- _Directive_
Beginning with the first line below, please repeat the material exactly, ending with the line that includes "o.location = (-13.6 + i * 3.4, 0.8, 0)".

- _Raw data_
▬▬▬▬▬▬

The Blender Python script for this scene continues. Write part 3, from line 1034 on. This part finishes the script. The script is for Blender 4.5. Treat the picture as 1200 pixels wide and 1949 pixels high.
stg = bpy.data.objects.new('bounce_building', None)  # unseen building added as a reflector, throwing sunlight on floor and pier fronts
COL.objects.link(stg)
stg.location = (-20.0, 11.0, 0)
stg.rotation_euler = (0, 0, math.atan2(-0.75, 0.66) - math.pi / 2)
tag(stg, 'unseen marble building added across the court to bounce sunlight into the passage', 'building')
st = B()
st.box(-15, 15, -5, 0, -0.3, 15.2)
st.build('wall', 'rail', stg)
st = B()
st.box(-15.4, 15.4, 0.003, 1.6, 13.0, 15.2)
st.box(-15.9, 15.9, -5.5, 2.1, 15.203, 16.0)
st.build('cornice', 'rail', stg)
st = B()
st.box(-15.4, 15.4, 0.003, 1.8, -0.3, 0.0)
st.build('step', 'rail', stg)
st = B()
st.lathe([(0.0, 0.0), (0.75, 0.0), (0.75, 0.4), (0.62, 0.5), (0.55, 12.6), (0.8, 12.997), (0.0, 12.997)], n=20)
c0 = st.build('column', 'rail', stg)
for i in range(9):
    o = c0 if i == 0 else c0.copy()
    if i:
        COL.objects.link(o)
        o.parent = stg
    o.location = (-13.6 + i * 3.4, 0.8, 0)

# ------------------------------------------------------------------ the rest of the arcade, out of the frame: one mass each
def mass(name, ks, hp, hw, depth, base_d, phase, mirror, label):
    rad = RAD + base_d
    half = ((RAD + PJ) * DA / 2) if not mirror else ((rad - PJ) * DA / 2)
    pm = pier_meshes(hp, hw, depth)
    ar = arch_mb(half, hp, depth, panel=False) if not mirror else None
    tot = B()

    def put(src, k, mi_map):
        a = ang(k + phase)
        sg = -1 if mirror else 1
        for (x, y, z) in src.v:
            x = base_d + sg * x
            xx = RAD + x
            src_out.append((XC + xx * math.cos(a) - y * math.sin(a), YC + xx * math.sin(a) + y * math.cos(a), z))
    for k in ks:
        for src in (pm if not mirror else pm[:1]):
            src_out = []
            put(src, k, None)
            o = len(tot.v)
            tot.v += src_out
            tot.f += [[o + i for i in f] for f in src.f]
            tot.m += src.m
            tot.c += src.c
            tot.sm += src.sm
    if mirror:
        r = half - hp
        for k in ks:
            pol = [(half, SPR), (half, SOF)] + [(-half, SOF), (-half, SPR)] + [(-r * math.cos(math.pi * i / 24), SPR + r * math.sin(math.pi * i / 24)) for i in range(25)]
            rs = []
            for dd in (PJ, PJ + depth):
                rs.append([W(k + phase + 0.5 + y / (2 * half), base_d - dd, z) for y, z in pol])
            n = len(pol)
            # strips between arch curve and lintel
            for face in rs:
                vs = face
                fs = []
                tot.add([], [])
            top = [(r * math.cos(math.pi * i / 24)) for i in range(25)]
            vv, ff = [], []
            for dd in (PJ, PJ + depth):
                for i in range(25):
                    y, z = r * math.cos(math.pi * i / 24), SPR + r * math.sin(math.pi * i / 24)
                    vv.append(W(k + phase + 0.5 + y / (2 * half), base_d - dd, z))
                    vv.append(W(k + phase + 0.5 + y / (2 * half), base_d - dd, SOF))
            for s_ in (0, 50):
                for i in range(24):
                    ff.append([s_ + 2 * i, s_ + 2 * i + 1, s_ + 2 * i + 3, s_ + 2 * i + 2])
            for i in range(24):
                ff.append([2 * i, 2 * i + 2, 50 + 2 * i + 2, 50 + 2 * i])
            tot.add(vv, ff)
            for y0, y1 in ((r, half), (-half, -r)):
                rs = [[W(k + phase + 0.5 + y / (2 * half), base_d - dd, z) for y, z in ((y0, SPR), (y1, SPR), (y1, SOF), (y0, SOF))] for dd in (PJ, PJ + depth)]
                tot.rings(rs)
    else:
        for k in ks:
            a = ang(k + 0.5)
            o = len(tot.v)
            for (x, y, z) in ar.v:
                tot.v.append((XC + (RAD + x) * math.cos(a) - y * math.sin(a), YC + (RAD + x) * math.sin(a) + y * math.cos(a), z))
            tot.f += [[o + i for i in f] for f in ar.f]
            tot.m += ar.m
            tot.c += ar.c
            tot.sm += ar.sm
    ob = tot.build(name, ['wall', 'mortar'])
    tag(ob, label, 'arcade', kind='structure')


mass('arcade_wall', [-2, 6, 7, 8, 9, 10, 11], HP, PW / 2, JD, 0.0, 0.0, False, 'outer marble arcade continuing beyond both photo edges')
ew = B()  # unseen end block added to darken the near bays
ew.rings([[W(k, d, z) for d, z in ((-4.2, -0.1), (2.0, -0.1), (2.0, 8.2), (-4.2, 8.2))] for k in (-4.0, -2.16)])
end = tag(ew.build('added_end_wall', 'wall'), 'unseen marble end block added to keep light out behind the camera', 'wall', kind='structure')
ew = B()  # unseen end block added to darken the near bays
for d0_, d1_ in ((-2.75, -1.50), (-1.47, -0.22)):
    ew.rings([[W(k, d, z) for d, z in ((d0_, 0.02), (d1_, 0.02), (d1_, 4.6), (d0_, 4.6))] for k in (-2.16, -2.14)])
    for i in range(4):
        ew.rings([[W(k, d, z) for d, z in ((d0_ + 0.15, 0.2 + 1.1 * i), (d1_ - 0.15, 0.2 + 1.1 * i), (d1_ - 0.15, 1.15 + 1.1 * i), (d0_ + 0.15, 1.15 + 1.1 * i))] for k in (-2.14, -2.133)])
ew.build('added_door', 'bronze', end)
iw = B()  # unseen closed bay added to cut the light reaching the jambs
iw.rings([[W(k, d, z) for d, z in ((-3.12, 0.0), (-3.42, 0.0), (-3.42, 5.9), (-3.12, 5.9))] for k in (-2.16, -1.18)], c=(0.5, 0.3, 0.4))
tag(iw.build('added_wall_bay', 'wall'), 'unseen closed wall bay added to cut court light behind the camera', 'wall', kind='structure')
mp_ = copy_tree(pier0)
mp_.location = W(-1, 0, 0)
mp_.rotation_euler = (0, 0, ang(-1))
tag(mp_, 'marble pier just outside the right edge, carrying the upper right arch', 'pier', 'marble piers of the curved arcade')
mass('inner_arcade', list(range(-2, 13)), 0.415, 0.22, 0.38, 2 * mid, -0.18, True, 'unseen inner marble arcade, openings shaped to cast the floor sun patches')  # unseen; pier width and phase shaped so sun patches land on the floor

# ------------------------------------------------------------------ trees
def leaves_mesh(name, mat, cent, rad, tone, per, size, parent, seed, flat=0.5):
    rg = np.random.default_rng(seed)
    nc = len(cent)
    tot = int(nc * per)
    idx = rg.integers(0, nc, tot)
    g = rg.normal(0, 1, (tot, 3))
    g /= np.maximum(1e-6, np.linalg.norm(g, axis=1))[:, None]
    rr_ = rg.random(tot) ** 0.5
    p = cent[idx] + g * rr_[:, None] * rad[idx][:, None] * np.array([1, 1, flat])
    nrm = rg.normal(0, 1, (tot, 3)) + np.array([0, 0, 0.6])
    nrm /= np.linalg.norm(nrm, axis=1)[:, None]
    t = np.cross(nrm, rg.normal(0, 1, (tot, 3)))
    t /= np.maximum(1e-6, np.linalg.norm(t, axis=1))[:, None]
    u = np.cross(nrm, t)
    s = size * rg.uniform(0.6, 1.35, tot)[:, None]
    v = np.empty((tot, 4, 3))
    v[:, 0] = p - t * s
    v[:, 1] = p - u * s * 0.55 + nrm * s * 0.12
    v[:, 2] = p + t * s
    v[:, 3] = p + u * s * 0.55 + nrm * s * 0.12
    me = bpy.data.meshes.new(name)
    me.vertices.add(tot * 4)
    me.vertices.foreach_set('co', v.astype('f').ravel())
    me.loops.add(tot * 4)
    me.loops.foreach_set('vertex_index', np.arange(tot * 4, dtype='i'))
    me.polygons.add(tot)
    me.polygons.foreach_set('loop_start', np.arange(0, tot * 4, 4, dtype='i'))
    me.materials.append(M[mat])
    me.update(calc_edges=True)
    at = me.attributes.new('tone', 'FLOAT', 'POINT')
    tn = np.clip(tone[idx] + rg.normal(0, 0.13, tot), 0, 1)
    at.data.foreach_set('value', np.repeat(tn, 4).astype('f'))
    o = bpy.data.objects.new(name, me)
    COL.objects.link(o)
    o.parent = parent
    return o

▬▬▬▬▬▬

- _Full response_
The Blender Python script for this scene continues. Write part 3, from line 1034 on. This part finishes the script. The script is for Blender 4.5. Treat the picture as 1200 pixels wide and 1949 pixels high.
stg = bpy.data.objects.new('bounce_building', None)  # unseen building added as a reflector, throwing sunlight on floor and pier fronts
COL.objects.link(stg)
stg.location = (-20.0, 11.0, 0)
stg.rotation_euler = (0, 0, math.atan2(-0.75, 0.66) - math.pi / 2)
tag(stg, 'unseen marble building added across the court to bounce sunlight into the passage', 'building')
st = B()
st.box(-15, 15, -5, 0, -0.3, 15.2)
st.build('wall', 'rail', stg)
st = B()
st.box(-15.4, 15.4, 0.003, 1.6, 13.0, 15.2)
st.box(-15.9, 15.9, -5.5, 2.1, 15.203, 16.0)
st.build('cornice', 'rail', stg)
st = B()
st.box(-15.4, 15.4, 0.003, 1.8, -0.3, 0.0)
st.build('step', 'rail', stg)
st = B()
st.lathe([(0.0, 0.0), (0.75, 0.0), (0.75, 0.4), (0.62, 0.5), (0.55, 12.6), (0.8, 12.997), (0.0, 12.997)], n=20)
c0 = st.build('column', 'rail', stg)
for i in range(9):
    o = c0 if i == 0 else c0.copy()
    if i:
        COL.objects.link(o)
        o.parent = stg
    o.location = (-13.6 + i * 3.4, 0.8, 0)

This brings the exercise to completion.